D [a minor]-v- Refugee Appeals Tribunal Anor
High Court
Neutral Citation: IEHC 431. Judgment was given on November 10th, 2011 by Mr Justice Gerard Hogan
Judgment
The likely denial of access to basic primary education of a Roma child by Serbia violates basic human rights and amounts to persecution under the Refugee Act 1996, so the decision to deport a Roma child to Serbia should be quashed.
Background
The applicant was born in Ireland in 2006, though he is not an Irish citizen. His parents were born in Serbia and are regarded as Roma there. An application for refugee status was made on behalf of the child and was refused in August 2009.
It was claimed on his behalf he would suffer persecution if returned to Serbia in that he would not receive a basic education. The Refugee Appeals Tribunal member found that, while discrimination in access to education was likely to arise, this was not sufficient to satisfy the requirement of persecution under the Refugee Act.
Country of origin information from the UN Committee on the Rights of the Child, the European Commission and the US state department all did endorse the claim that Roma in general and children, especially girls, in particular, were subject to widespread discrimination. Few Roma children attend school in Serbia and when they do they are often sent to special schools for children with learning difficulties.
Mr Justice Hogan acknowledged that not all infringements of basic civil liberties or discrimination amounted to persecution. The concept of what constituted persecution did not lend itself to precise analysis, he said.
He pointed out that two previous judgments of the court had found that discrimination in other parts of former Yugoslavia, in one case against two ethnic Serbs and in another involving a Croat-Serb couple, did not amount to persecution.

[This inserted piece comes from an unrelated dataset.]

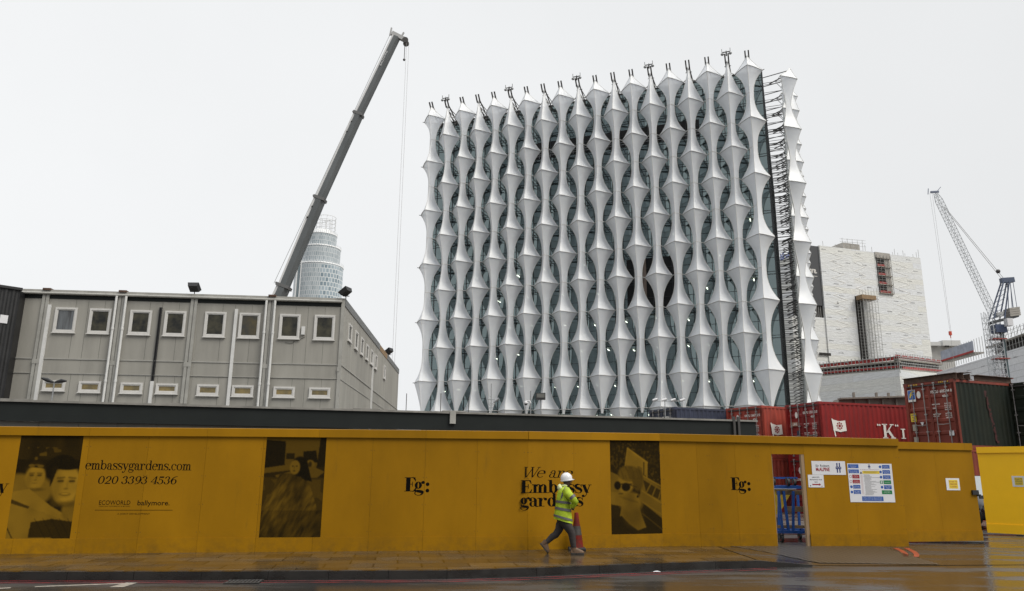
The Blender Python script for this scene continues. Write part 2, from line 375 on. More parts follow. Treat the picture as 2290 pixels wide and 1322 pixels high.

Before analysing the tribunal member’s conclusions, the court needed to examine the level of discrimination he was likely to encounter if returned to Serbia, he said. The available country of origin information painted a picture of “pervasive discrimination against Roma children”.
Decision
Mr Justice Hogan pointed out that almost 60 years ago the US Supreme Court famously declared, in Brown -v- Board of Education of Topekathat segregated schooling violated the equality principle in the US constitution. While this did not mean it was persecution, it illustrated the point that segregated schooling was a hallmark of a society where the disadvantaged group would be subjected to pervasive discrimination and exclusion which, in some circumstances, could amount to persecution.
In this case the statistics showed that the applicant was likely not to receive even a basic education. The question arose as to whether official indifference to this amounted to persecution.
Mr Justice Hogan quoted from Prof James Hathaway's book, The Law of Refugee Status, where persecution is defined as "the failure to implement a right within the category which is either discriminatory or not grounded in the absolute lack of resources".
The right to education was widely regarded as fundamental in article 42 of the Constitution, article 2 of the first protocol of the European Convention on Human Rights and article 14 of the EU Charter of Fundamental Rights, as well as the UN Convention on the Rights of the Child. “If master D is denied the right to even a basic education he will effectively be excluded from any meaningful participation in Serbian society,” Mr Justice Hogan said. It was therefore more serious than the discrimination suffered in the two other cases referred to.
“While the present case certainly falls outside the classic types of persecution envisaged by the Geneva convention ... it nonetheless seems impossible to avoid the conclusion that the denial of even basic education amounts to a severe violation of basic human rights [and] amounts to persecution within the meaning of S 2 of the Refugee Act 1996,” he said.
The full judgment is on www.courts.ie.
Michael Lynn BL, instructed by John Gerard Cullen, Carrick-on-Shannon, for the applicant; Cindy Carroll BL, instructed by the Chief State Solicitor, for the State.